What is required:
Give back an exact copy of the lines from the start of the material through the line bearing "TH = 0.2619". Include both ends and nothing else.

Recorded data:
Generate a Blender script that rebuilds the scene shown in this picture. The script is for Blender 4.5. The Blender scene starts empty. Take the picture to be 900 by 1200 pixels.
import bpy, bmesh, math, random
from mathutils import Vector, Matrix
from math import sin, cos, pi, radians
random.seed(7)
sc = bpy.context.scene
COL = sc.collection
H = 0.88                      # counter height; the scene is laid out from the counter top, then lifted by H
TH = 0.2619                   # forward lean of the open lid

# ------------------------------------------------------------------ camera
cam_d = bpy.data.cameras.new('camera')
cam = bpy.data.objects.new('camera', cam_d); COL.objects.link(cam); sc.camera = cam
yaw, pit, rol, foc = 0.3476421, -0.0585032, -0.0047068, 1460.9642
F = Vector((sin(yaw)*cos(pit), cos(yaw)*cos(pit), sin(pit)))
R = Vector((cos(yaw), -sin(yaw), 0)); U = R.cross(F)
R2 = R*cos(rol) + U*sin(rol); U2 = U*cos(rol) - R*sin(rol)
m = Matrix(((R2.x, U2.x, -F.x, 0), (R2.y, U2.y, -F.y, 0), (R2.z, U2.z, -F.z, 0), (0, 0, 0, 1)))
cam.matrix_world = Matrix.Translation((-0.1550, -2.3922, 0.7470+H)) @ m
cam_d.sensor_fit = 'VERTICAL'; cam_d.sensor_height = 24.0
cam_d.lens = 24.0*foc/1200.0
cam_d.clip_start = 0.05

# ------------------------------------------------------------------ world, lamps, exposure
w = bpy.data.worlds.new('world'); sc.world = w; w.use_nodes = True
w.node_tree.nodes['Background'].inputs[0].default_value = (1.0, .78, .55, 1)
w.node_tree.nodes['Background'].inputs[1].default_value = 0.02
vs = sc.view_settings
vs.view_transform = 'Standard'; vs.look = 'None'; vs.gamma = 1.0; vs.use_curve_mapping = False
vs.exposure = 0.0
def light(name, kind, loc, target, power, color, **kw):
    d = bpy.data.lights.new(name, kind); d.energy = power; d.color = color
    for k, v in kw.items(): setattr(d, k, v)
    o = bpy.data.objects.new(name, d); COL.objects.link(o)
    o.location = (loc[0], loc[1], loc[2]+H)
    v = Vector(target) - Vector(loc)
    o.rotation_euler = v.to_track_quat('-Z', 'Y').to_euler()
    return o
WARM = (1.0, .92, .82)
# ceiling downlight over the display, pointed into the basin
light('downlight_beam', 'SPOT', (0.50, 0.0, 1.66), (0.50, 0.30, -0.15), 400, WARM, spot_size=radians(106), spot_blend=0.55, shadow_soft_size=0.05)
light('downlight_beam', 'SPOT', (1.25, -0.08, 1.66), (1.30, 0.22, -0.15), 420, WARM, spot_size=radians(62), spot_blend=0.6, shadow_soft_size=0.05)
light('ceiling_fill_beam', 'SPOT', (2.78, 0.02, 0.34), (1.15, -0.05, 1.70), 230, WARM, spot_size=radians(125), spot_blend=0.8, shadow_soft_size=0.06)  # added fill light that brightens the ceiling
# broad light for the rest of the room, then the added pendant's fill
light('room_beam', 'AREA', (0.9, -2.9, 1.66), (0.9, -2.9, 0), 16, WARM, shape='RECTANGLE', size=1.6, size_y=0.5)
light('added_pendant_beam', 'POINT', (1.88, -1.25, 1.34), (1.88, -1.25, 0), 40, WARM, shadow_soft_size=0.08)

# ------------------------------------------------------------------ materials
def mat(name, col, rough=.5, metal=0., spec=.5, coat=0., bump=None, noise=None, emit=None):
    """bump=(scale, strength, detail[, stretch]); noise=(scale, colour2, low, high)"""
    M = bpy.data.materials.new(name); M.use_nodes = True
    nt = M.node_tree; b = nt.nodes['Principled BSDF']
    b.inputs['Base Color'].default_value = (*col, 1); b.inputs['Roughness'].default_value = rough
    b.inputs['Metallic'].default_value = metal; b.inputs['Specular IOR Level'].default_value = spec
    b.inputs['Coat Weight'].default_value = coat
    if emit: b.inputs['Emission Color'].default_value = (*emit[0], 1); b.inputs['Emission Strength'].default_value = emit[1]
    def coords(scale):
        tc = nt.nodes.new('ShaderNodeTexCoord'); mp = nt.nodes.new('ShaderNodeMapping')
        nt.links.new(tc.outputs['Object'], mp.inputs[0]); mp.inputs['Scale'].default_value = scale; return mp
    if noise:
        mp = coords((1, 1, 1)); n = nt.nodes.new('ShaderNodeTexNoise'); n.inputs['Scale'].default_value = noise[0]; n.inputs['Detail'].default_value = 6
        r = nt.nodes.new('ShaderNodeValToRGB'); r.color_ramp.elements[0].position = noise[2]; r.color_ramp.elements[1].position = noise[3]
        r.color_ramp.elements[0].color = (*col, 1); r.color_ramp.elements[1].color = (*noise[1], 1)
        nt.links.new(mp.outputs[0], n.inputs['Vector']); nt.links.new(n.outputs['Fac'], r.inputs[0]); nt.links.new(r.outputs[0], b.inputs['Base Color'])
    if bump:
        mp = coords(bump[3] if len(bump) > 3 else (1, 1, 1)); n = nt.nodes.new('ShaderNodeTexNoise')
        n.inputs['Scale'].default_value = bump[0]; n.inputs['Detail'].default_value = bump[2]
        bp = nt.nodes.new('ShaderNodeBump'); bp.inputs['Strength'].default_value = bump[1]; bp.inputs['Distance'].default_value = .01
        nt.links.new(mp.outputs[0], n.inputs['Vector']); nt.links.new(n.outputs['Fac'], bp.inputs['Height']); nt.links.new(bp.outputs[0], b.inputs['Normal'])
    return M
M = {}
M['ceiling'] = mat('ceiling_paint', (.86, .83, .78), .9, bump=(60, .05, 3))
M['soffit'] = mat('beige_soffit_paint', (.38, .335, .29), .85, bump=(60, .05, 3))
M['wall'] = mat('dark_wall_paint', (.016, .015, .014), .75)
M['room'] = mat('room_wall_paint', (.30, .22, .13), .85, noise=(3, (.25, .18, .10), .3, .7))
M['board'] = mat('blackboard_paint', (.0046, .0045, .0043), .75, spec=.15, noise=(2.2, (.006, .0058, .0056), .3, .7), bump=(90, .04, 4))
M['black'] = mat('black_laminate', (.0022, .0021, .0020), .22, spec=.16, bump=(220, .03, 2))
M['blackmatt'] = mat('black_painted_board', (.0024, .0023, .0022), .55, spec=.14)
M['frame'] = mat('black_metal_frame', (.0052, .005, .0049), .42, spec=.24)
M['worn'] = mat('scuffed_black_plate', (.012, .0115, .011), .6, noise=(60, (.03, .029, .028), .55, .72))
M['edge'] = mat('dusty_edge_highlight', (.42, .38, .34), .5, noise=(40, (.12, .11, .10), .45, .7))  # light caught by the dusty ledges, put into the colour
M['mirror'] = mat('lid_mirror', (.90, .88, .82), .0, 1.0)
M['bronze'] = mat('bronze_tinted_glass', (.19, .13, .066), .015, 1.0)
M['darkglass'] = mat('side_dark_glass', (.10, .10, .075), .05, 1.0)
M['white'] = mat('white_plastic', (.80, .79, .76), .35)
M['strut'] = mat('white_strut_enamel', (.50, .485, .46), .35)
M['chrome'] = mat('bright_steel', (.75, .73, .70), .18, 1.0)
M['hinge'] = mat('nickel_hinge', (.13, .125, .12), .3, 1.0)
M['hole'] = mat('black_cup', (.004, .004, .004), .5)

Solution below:
Generate a Blender script that rebuilds the scene shown in this picture. The script is for Blender 4.5. The Blender scene starts empty. Take the picture to be 900 by 1200 pixels.
import bpy, bmesh, math, random
from mathutils import Vector, Matrix
from math import sin, cos, pi, radians
random.seed(7)
sc = bpy.context.scene
COL = sc.collection
H = 0.88                      # counter height; the scene is laid out from the counter top, then lifted by H
TH = 0.2619                   # forward lean of the open lid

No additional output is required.